Sly & The Family Stone è il nome del progetto nato dalla mente sulfurea di Sylvester Stewart (1943), polistrumentista afro-americano che nei primi anni‘60 si fa un nome come produttore e musicista turnista per le maggiori case discografiche di musica soul californiane.
A metà del decennio decide di costituire coi fratelli Rose e Freddie un gruppo con musicisti eterogenei sia per sesso che per colore di pelle, che dovesse già con la propria “multirazzialità” sfondare un primo tabù, quello dei “bianchi”, che non devono o non possono suonare musica nera.
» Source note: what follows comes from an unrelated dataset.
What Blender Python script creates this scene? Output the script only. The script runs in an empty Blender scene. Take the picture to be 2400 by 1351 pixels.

Nasce così la “Family”, con a capo Sylvester che prende il nome di “Sly Stone“.
Ma l’innovazione avviene soprattutto sul lato musicale: prendono avvio una serie di sperimentazioni vertiginose da parte di tutto il gruppo che si scagliano sempre più estreme sul tappeto del soul, fino allora genere intoccabile e patria di eroi come Otis Redding o Sam Cooke (che comunque causa prematura scomparsa non avevano neanche avuto il tempo di iniziare un’eventuale rivoluzione stilistica del genere).
Sly in un percorso parallelo col più navigato - e a quel tempo altrettanto creativo - James Brown sarà il pioniere di una nuova musica, ovvero un soul portato agli estremi e fatto incrociare con il rock bianco, soprattutto per quanto riguarda quello più selvaggio e psichedelico. Nascerà il funk, un genere straordinario, imitatissimo, che vivrà un epoca d’oro per tutti gli anni ’70 coi frutti raccolti dai semi di questi innovatori, finché a forza di sempre più scialbe re-interpretazioni andrà eclissandosi simbolicamente con l’avvento della disco-music, una sottospecie di funk senza arte né sostanza.
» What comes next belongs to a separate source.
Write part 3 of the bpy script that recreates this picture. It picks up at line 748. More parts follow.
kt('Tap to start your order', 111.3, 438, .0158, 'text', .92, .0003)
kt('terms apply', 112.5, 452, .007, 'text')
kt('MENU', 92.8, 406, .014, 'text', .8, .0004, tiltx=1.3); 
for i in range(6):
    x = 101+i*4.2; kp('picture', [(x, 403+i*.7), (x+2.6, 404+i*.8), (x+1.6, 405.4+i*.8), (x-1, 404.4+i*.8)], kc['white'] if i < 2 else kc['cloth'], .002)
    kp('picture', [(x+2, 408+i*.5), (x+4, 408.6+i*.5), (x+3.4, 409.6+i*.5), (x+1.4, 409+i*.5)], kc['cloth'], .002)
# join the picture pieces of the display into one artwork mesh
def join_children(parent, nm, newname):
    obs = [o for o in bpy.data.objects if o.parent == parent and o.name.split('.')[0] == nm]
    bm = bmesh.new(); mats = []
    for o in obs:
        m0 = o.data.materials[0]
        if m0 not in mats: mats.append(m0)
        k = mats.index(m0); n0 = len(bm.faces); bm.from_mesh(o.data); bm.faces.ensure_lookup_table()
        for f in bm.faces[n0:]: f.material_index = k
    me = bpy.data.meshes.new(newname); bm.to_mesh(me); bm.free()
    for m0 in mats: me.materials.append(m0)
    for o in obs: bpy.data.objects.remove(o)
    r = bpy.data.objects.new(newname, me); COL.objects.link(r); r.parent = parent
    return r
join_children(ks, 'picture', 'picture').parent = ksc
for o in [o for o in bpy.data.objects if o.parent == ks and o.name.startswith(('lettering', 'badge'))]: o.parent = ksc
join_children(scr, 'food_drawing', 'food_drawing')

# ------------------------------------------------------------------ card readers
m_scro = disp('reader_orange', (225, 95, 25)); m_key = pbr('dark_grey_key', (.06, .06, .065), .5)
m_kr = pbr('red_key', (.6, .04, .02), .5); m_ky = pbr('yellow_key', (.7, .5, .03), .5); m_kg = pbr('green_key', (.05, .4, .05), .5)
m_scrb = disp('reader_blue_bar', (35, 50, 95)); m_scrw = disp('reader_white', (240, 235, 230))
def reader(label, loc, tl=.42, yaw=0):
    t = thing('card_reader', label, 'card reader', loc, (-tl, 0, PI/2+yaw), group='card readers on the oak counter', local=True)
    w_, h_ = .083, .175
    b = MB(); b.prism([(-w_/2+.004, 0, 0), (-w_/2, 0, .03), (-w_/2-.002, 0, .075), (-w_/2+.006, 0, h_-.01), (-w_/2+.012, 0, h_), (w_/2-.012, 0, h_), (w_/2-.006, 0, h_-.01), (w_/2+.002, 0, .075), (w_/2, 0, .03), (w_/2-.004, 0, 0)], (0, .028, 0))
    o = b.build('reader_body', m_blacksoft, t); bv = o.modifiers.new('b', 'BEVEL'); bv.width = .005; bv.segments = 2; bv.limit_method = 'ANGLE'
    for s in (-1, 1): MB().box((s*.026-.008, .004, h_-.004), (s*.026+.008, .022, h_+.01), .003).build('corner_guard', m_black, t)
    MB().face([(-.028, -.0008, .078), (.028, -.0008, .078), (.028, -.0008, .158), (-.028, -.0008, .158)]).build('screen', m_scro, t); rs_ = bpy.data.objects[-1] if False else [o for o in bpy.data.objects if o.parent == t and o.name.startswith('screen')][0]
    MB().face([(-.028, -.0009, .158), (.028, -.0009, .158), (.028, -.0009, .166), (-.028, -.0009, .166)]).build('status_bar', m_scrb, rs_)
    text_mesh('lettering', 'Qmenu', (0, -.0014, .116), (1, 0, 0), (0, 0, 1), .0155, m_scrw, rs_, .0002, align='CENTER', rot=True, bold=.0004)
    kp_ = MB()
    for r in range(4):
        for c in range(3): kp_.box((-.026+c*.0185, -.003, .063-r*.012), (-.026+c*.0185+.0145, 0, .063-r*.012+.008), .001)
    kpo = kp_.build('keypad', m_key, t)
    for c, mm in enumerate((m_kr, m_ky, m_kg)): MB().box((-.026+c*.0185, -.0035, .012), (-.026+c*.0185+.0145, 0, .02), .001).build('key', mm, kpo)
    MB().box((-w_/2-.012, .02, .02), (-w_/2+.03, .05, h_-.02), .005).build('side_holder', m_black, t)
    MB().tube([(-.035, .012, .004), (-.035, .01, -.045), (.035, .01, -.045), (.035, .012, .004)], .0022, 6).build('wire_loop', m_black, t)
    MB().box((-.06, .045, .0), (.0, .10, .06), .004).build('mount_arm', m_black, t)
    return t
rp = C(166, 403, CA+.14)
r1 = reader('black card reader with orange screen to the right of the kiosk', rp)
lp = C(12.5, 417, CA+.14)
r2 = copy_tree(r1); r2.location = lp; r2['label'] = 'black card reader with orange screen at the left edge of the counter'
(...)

Tornando a Sly, dopo un paio di album medi in cui la volontà di uscire dal cerchio è onnipresente ma senza idee chiare sulla “nuova strada” da prendere esce un terzo album scoppiettante, Life (1968). In anticipo sui tempi, i pezzi sono brevi e orecchiabili, ma vibranti e pieni di vita: i suoni sono - cosa da film di fantascienza a quei tempi per un Ray Charles o per le Supremes - in funzone dei testi, non solo viceversa. Anzi, i testi, per quanto semplici, vanno tutti in una precisa direzione, lanciare un messaggio per tutti di pace, amore e inno alla vita.
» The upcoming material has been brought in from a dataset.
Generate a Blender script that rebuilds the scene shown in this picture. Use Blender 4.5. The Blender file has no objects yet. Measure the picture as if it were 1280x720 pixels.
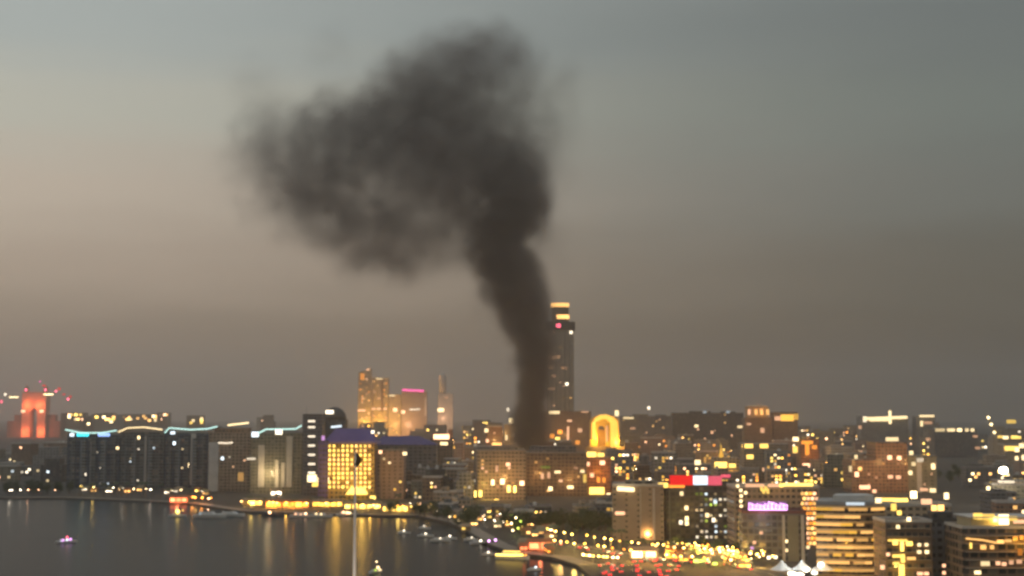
import bpy, math, random
from mathutils import Vector, Matrix, noise as mnoise
R = random.Random(7)
SC = bpy.context.scene
COL = SC.collection

# ------------------------------------------------------------------ camera
F = 1750.0                 # focal length in pixels of the 1280 px wide photograph
H = 80.0                   # eye height above the water
PITCH = math.atan(160.0 / F)
cam_data = bpy.data.cameras.new('camera')
cam = bpy.data.objects.new('camera', cam_data)
COL.objects.link(cam)
cam.location = (0, 0, H)
cam.rotation_euler = (math.radians(90) + PITCH, 0, 0)
cam_data.sensor_width = 36.0
cam_data.lens = 36.0 * F / 1280.0
cam_data.clip_start = 1.0
cam_data.clip_end = 60000.0
cam_data.dof.use_dof = True           # the photograph is softly out of focus all over
cam_data.dof.focus_distance = 25.0
cam_data.dof.aperture_fstop = 1.05
SC.camera = cam

# ------------------------------------------------------------------ sky
world = bpy.data.worlds.new('World')
SC.world = world
world.use_nodes = True


def srgb(r, g, b):
    f = lambda c: (c / 255 / 12.92) if c / 255 <= 0.04045 else ((c / 255 + 0.055) / 1.055) ** 2.4
    return (f(r), f(g), f(b), 1.0)


SKY_LEFT = [(0.0, (126, 114, 106)), (0.045, (139, 123, 113)), (0.10, (177, 158, 144)), (0.155, (195, 179, 163)),
            (0.21, (187, 185, 172)), (0.27, (168, 175, 172)), (0.42, (178, 182, 182)), (1.0, (196, 198, 198))]
SKY_RIGHT = [(0.0, (46, 42, 39)), (0.045, (54, 50, 47)), (0.10, (80, 77, 74)), (0.155, (97, 100, 98)),
             (0.21, (104, 111, 107)), (0.27, (101, 107, 106)), (0.42, (150, 154, 154)), (1.0, (190, 193, 194))]


def build_sky():
    nt = world.node_tree
    nt.nodes.clear()
    n = nt.nodes.new
    out = n('ShaderNodeOutputWorld')
    bg = n('ShaderNodeBackground')
    tc = n('ShaderNodeTexCoord')
    sep = n('ShaderNodeSeparateXYZ')
    nt.links.new(tc.outputs['Generated'], sep.inputs[0])

    def ramp(stops):
        r = n('ShaderNodeValToRGB')
        r.color_ramp.interpolation = 'EASE'
        els = r.color_ramp.elements
        els[0].position, els[0].color = stops[0][0], srgb(*stops[0][1])
        els[1].position, els[1].color = stops[-1][0], srgb(*stops[-1][1])
        for p, c in stops[1:-1]:
            e = els.new(p)
            e.color = srgb(*c)
        nt.links.new(layer.outputs[0], r.inputs[0])
        return r
    sno = n('ShaderNodeTexNoise')
    sno.inputs['Scale'].default_value = 7.0
    sno.inputs['Detail'].default_value = 4.0
    smp = n('ShaderNodeMapping')
    smp.inputs['Scale'].default_value = (.7, .7, 6)
    nt.links.new(tc.outputs['Generated'], smp.inputs['Vector'])
    nt.links.new(smp.outputs[0], sno.inputs['Vector'])
    cen = n('ShaderNodeMath')
    cen.operation = 'SUBTRACT'
    nt.links.new(sno.outputs[0], cen.inputs[0])
    cen.inputs[1].default_value = .5
    layer = n('ShaderNodeMath')
    layer.operation = 'MULTIPLY_ADD'
    nt.links.new(cen.outputs[0], layer.inputs[0])
    layer.inputs[1].default_value = .045
    nt.links.new(sep.outputs['Z'], layer.inputs[2])
    a, b = ramp(SKY_LEFT), ramp(SKY_RIGHT)
    # thin uneven dusk haze so that the bands of the sky are not ruler straight
    no = n('ShaderNodeTexNoise')
    no.inputs['Scale'].default_value = 5.0
    no.inputs['Detail'].default_value = 3.0
    mp = n('ShaderNodeMapping')
    mp.inputs['Scale'].default_value = (1, 1, 5)
    nt.links.new(tc.outputs['Generated'], mp.inputs['Vector'])
    nt.links.new(mp.outputs[0], no.inputs['Vector'])
    ad = n('ShaderNodeMath')
    ad.operation = 'MULTIPLY_ADD'
    nt.links.new(no.outputs[0], ad.inputs[0])
    ad.inputs[1].default_value = 0.10
    nt.links.new(sep.outputs['X'], ad.inputs[2])
    mr = n('ShaderNodeMapRange')
    mr.interpolation_type = 'SMOOTHSTEP'
    mr.inputs['From Min'].default_value = -0.34
    mr.inputs['From Max'].default_value = 0.41
    nt.links.new(ad.outputs[0], mr.inputs['Value'])
    mix = n('ShaderNodeMix')
    mix.data_type = 'RGBA'
    nt.links.new(mr.outputs[0], mix.inputs['Factor'])
    nt.links.new(a.outputs[0], mix.inputs['A'])
    nt.links.new(b.outputs[0], mix.inputs['B'])
    # the physical sky, sun just above the horizon on the bright side, adds its colour
    sky = n('ShaderNodeTexSky')
    sky.sky_type = 'NISHITA'
    sky.sun_disc = False
    sky.sun_elevation = math.radians(1.0)
    sky.sun_rotation = math.radians(-70)
    nis = n('ShaderNodeMix')
    nis.data_type = 'RGBA'
    nis.blend_type = 'ADD'
    nis.inputs['Factor'].default_value = 0.05
    nt.links.new(mix.outputs['Result'], nis.inputs['A'])
    nt.links.new(sky.outputs[0], nis.inputs['B'])
    bg.inputs['Strength'].default_value = 0.95
    nt.links.new(nis.outputs['Result'], bg.inputs['Color'])
    nt.links.new(bg.outputs[0], out.inputs['Surface'])


build_sky()
sun_data = bpy.data.lights.new('sun', 'SUN')
sun_data.energy = 0.05
sun_data.angle = math.radians(20)
sun_data.color = (1.0, 0.82, 0.66)
sun = bpy.data.objects.new('sun', sun_data)
COL.objects.link(sun)
sun.rotation_euler = (math.radians(86), 0, math.radians(-70))
sun.location = (-200, 0, 400)

SC.view_settings.view_transform = 'Standard'
SC.view_settings.look = 'None'
SC.view_settings.exposure = 0.0
SC.view_settings.gamma = 1.0
cy = SC.cycles
cy.use_denoising = True
cy.volume_bounces = 2
cy.max_bounces = 6
cy.diffuse_bounces = 2
cy.glossy_bounces = 3
cy.transparent_max_bounces = 32
cy.use_light_tree = True
cy.sample_clamp_indirect = 6.0

# ------------------------------------------------------------------ pixel <-> place
ct, st = math.cos(PITCH), math.sin(PITCH)


def ray(px, py):
    x, v = (px - 640) / F, (360 - py) / F
    d = Vector((x, ct - v * st, st + v * ct))
    return d / d.y


def at(px, py, D):
    d = ray(px, py)
    return Vector((d.x * D, D, H + d.z * D))


def on_ground(px, py, z=1.5):
    d = ray(px, py)
    t = (z - H) / d.z
    return Vector((d.x * t, t, z))


def dist_of(py, z=1.5):
    return on_ground(640, py, z).y


# ------------------------------------------------------------------ materials
MATS = {}


def principled(name, col, rough=0.8, metal=0.0, noise_amt=0.25, noise_scale=0.15, spec=0.3):
    if name in MATS:
        return MATS[name]
    m = bpy.data.materials.new(name)
    m.use_nodes = True
    nt = m.node_tree
    b = nt.nodes['Principled BSDF']
    b.inputs['Roughness'].default_value = rough
    b.inputs['Metallic'].default_value = metal
    b.inputs['Specular IOR Level'].default_value = spec
    tc = nt.nodes.new('ShaderNodeTexCoord')
    no = nt.nodes.new('ShaderNodeTexNoise')
    no.inputs['Scale'].default_value = noise_scale
    no.inputs['Detail'].default_value = 4
    nt.links.new(tc.outputs['Object'], no.inputs['Vector'])
    mr = nt.nodes.new('ShaderNodeMapRange')
    mr.inputs['To Min'].default_value = 1 - noise_amt
    mr.inputs['To Max'].default_value = 1 + noise_amt
    nt.links.new(no.outputs[0], mr.inputs['Value'])
    mx = nt.nodes.new('ShaderNodeVectorMath')
    mx.operation = 'SCALE'
    mx.inputs[0].default_value = col
    nt.links.new(mr.outputs[0], mx.inputs['Scale'])
    nt.links.new(mx.outputs[0], b.inputs['Base Color'])
    MATS[name] = m
    return m


WALLS = {'tan': (.34, .26, .19), 'beige': (.42, .36, .29), 'brown': (.22, .15, .105), 'grey': (.27, .26, .25), 'bluegrey': (.13, .15, .165),
         'dark': (.075, .075, .078), 'pink': (.36, .25, .2), 'white': (.56, .53, .49), 'sand': (.42, .33, .23), 'olive': (.23, .215, .16),
         'terracotta': (.3, .17, .11), 'navy': (.07, .1, .15), 'gold': (.4, .29, .11), 'purple': (.13, .1, .3), 'steel': (.2, .23, .25), 'slate': (.16, .155, .16)}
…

Tutto quindi molto semplice, ma nuovo, e rimane difficile non rimanere catturati dal primo ascolto. E non solo per la musica, veramente carica e spassosa, con una band che ha acquisito tutto quel che di buono c’era nel R&B (canti incrociati con scale di tonalità degne dei Temptations, groove scatenati, motivetti quasi circensi o da feste sulla spiaggia, grande senso del ritmo) e l’ha portato avanti anziché per un hit single per un album intero, e tutto al massimo della potenza. E queste 11 canzonette sono solo un assaggio di quel che la prima rock band nera ha in mente. Facendo un paragone BLURriano, Life è il Modern Life Is Rubbish del gruppo. Stand sarà il suo Parklife.